## Exercise details
Gather every line that includes the word "script", please.
+++ Working data
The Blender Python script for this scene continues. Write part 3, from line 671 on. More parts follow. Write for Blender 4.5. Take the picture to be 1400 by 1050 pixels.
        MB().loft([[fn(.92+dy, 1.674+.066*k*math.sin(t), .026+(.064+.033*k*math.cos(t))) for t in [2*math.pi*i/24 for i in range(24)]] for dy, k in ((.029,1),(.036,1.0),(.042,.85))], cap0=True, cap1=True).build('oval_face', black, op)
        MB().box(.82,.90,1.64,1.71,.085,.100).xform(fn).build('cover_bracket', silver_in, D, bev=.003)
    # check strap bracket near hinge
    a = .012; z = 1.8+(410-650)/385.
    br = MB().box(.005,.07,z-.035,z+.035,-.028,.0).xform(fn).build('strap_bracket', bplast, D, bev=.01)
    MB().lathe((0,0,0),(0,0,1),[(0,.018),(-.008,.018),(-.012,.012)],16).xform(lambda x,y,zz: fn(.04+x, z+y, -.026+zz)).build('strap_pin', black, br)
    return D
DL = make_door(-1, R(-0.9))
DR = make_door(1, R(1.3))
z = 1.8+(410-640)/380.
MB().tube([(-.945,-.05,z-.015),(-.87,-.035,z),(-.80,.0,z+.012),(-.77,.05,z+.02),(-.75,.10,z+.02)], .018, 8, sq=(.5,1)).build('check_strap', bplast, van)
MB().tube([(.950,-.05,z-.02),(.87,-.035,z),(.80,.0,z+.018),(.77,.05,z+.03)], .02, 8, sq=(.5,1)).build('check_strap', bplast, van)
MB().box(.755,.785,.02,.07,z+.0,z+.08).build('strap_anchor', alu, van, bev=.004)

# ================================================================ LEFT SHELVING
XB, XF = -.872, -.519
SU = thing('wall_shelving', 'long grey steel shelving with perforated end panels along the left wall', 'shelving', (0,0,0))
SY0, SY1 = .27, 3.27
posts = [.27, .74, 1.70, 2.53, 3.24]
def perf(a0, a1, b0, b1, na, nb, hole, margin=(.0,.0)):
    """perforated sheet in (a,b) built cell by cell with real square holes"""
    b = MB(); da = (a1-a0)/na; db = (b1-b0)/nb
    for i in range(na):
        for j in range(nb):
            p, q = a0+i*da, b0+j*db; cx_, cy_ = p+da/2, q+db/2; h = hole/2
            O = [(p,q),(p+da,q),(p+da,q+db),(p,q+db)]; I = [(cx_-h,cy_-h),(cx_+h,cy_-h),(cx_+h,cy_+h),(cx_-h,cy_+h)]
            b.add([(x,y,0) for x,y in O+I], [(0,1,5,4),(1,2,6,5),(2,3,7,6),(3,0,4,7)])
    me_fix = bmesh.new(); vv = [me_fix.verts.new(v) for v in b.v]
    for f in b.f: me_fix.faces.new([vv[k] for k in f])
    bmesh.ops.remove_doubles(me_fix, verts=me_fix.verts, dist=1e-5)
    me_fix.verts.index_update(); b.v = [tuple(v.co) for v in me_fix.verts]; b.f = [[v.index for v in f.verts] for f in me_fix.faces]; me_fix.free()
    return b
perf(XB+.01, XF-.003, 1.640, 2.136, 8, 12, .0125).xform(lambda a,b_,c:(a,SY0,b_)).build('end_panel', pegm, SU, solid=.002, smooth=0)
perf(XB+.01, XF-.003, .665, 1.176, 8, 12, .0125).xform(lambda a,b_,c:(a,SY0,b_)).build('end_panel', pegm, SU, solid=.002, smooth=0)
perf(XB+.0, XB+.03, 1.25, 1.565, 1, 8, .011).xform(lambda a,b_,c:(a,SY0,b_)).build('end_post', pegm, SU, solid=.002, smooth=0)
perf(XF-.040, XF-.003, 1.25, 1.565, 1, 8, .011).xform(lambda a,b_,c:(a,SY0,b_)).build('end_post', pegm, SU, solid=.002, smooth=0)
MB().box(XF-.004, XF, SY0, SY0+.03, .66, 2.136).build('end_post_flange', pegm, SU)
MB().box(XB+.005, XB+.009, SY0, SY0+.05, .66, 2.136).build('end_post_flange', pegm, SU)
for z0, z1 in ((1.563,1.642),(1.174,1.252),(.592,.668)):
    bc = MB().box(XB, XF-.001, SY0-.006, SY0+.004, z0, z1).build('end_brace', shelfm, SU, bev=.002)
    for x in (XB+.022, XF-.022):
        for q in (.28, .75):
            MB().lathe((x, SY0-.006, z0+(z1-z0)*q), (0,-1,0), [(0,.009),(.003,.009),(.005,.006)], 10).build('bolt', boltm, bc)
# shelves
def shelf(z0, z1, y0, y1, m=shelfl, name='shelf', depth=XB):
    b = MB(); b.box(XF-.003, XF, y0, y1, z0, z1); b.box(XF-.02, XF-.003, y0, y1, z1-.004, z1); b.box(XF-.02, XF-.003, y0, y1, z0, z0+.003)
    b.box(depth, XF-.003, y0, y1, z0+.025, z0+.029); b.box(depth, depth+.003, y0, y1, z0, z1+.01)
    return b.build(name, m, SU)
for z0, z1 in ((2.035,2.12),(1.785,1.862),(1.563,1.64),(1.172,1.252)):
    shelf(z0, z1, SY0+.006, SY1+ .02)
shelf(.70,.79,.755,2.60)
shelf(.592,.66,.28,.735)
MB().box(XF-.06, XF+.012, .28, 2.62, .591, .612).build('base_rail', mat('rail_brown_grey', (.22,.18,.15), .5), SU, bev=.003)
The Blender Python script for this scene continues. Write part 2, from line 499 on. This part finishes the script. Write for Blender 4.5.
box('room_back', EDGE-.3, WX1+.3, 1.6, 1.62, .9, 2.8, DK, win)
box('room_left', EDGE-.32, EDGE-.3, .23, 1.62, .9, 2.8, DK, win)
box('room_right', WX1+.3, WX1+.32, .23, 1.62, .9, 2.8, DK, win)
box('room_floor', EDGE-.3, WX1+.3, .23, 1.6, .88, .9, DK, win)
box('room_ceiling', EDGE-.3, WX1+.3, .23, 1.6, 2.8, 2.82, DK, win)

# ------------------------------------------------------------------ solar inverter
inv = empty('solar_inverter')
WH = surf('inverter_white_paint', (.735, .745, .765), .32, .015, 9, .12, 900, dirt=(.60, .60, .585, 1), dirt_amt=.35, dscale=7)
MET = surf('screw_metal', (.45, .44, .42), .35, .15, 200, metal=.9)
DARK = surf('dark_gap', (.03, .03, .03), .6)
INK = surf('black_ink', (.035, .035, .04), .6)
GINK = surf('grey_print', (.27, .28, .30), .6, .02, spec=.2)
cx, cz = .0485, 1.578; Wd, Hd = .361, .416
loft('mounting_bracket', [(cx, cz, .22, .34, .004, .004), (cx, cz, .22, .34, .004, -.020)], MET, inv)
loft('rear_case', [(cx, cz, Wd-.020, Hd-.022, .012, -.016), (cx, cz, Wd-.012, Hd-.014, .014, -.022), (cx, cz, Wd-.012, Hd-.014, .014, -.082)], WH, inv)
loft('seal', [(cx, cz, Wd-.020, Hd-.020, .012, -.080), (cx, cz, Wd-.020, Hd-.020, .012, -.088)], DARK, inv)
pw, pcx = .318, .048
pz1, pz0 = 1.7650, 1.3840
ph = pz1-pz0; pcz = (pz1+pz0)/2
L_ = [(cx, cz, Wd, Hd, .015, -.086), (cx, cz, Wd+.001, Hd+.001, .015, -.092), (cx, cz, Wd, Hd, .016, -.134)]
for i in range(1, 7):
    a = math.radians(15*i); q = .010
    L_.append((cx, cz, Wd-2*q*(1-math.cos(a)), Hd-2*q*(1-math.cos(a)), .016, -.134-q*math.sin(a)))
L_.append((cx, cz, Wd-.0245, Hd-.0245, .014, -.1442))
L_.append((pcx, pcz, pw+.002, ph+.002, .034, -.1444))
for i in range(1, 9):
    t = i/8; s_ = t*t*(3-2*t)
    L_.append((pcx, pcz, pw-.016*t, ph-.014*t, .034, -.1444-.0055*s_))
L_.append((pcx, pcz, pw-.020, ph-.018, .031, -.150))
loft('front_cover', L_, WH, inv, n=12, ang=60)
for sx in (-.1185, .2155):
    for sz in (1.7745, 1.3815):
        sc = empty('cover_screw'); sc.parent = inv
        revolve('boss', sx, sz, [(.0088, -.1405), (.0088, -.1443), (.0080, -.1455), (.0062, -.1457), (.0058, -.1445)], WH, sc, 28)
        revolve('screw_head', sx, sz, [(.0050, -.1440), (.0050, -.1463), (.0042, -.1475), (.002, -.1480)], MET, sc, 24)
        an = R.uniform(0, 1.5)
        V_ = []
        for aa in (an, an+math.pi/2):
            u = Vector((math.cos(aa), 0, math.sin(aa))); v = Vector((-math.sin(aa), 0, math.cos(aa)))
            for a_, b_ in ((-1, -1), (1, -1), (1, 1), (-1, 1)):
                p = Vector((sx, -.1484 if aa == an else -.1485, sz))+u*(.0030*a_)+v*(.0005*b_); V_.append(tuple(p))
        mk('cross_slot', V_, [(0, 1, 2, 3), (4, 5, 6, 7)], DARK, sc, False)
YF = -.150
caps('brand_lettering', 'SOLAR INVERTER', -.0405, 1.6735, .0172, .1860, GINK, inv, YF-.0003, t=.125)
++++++
## Correct answer
The Blender Python script for this scene continues. Write part 3, from line 671 on. More parts follow. Write for Blender 4.5. Take the picture to be 1400 by 1050 pixels.
The Blender Python script for this scene continues. Write part 2, from line 499 on. This part finishes the script. Write for Blender 4.5.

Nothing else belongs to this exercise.